Clipstone confirms that the FSC is making positive steps to ensure that non-European managers can continue to operate and offer their products under the private placement regime in Europe from July onwards.

“The reality is everybody is in the same place and getting ready for it; it’s very much driven by ESMA as to what will be required.

“There are some discussions over possible alternative structures. The Irish QIF in particular seems quite popular among larger managers who are having initial thoughts about where they might need to go but for a lot of US managers, FATCA and Dodd-Frank are all-consuming as far as their compliance teams are concerned.”

Adds Rajic: “I had instructions from a European manager for two new BVI funds just recently. With our European clients, we have not lost a single fund. It’s business as usual.”

FATCA will not directly affect audit firms but KPMG’s Green confirms that they are assisting clients in understanding their FATCA requirements.

“There are a number of entities that are either directly impacted by FATCA (banks, custodians) or those that service those entities (administrators, trust companies, law firms). KPMG has played a leading role in communicating the impact of FATCA to these entities, industry groups and the Government,” says Green.

Looking ahead, the FSC will have to continue treading a tightrope, providing sufficient regulation to appease global regulators, but not too much regulation that it ends up destroying its competitive profile. The Approved Managers Regulations and Business Companies (Amendment) Act are considered, balanced responses.

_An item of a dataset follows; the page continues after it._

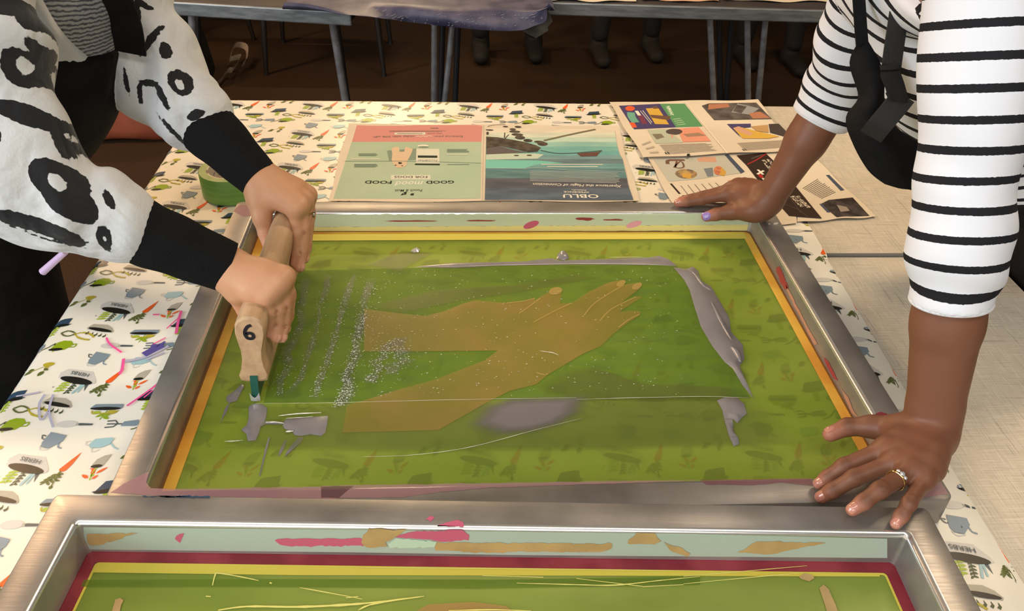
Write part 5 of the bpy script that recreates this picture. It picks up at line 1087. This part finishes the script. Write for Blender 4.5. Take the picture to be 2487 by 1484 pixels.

Given the former’s appeal to smaller managers, it might now be necessary for BVI to introduce lighter touch fund regulation.

“Personally speaking, I would like to see some kind of formal incubator-type vehicle to appeal to start-up managers,” proposes Schilder. “Something that will allow start-up investment managers to build up a track record within an incubator vehicle using friends and family money, which could then transition into a more formal fund structure once they’ve grown and come out of that incubator stage.”